What questions for future investigation has the project sparked?
There are historical and cultural circumstances that made nineteenth-century France, and especially Paris, a center for gawkers and their theorization, especially as a counterpoint to the masculine, bourgeois, individual flâneur, and writers at the time often emphasized the Frenchness of gawking as a pastime; but gawking is obviously not unique to the French. I hope this book will lead others to study this mode of looking in other historical, cultural, and transcultural contexts, and to think more comparatively about the social and aesthetic experience of the city that it suggests. Following in others’ footsteps, this book is also an effort to integrate the history of early cinema and the history of paintings and prints. We have only scratched the surface of the complex interplay between these media and their audiences, and I hope to pursue this further in my next book on Scandinavian art.

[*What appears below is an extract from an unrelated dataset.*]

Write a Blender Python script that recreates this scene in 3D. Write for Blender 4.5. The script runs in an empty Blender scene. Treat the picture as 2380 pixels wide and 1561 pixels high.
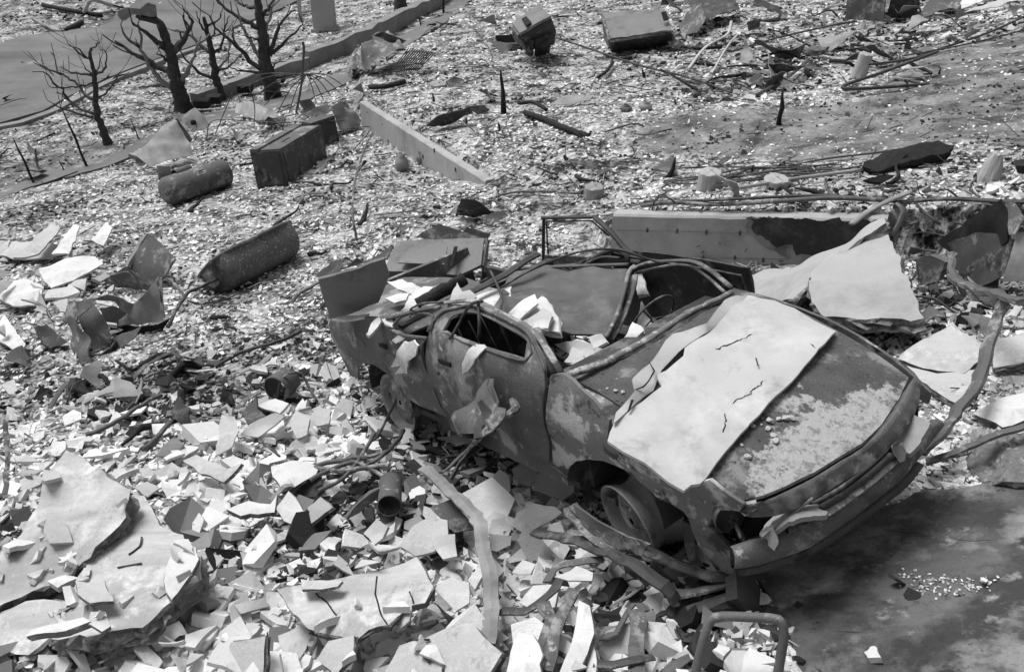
import bpy, math, random
import numpy as np
from mathutils import Vector, Matrix, noise
from mathutils.geometry import delaunay_2d_cdt

SC = bpy.context.scene
COL = SC.collection
random.seed(7); RNG = np.random.default_rng(7)

# ------------------------------------------------------------------ camera
PITCH = math.radians(32.0)
CAMPOS = np.array([0, 0, 8.0])
cd = bpy.data.cameras.new('camera'); cam = bpy.data.objects.new('camera', cd); COL.objects.link(cam)
cd.lens = 35.0; cd.sensor_width = 36.0; cd.clip_start = 0.05; cd.clip_end = 1000
cam.location = CAMPOS; cam.rotation_euler = (math.pi/2 - PITCH, 0, 0)
SC.camera = cam

# ------------------------------------------------------------------ light
SUN_EL, SUN_AZ = math.radians(64), math.radians(-58)      # azimuth clockwise from +Y (view direction)
world = bpy.data.worlds.new('World'); SC.world = world; world.use_nodes = True
nt = world.node_tree; nt.nodes.clear()
sky = nt.nodes.new('ShaderNodeTexSky'); sky.sky_type = 'NISHITA'; sky.sun_disc = False
sky.sun_elevation = SUN_EL; sky.sun_rotation = SUN_AZ; sky.dust_density = 3
bw = nt.nodes.new('ShaderNodeRGBToBW'); bg = nt.nodes.new('ShaderNodeBackground'); wo = nt.nodes.new('ShaderNodeOutputWorld')
bg.inputs['Strength'].default_value = 0.10
nt.links.new(sky.outputs[0], bw.inputs[0]); nt.links.new(bw.outputs[0], bg.inputs[0]); nt.links.new(bg.outputs[0], wo.inputs[0])
ld = bpy.data.lights.new('sun', 'SUN'); ld.energy = 2.1; ld.angle = math.radians(26); ld.color = (1, 1, 1)
sun = bpy.data.objects.new('sun', ld); COL.objects.link(sun)
sd = Vector((math.sin(SUN_AZ)*math.cos(SUN_EL), math.cos(SUN_AZ)*math.cos(SUN_EL), math.sin(SUN_EL)))
sun.rotation_euler = sd.to_track_quat('Z', 'Y').to_euler()
SC.view_settings.view_transform = 'Standard'; SC.view_settings.look = 'None'
SC.view_settings.exposure = 0.72; SC.view_settings.gamma = 1.0

# ------------------------------------------------------------------ view helpers: the survey of the photograph (2380 x 1561 reading grid)
IW, IH, FO = 2380.0, 1561.0, 2314.0
sP, cP = math.sin(PITCH), math.cos(PITCH)
M = np.array([[1, 0, 0], [0, -sP, cP], [0, -cP, -sP]])
def ray(px, py):
    d = M @ np.array([px-IW/2, py-IH/2, FO]); return d/np.linalg.norm(d)
def project(P):
    Q = (np.atleast_2d(P)-CAMPOS) @ M
    z = np.where(np.abs(Q[:, 2]) < 1e-6, 1e-6, Q[:, 2])
    return IW/2+FO*Q[:, 0]/z, IH/2+FO*Q[:, 1]/z, Q[:, 2]
def lvl(px, py, H):
    d = ray(px, py); return CAMPOS + d*(H/-d[2])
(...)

Why should people read this book?
All of us are gawkers, at least from time to time. This book gives that human inclination a history, told with an array of captivating and thought-provoking art. These artists were more than skilled technicians and self-promoters. They were social philosophers with a keen understanding of cultural politics, and they were navigating a politically polarized, highly mediatized society with striking similarities to our own. They have a lot to teach us about the blurred lines between art and entertainment; about the ethics of art, journalism, and social media as sites of passive and anonymous mass looking; and about ourselves as reactive visual creatures and consumers of culture. They also knew how to hook an audience.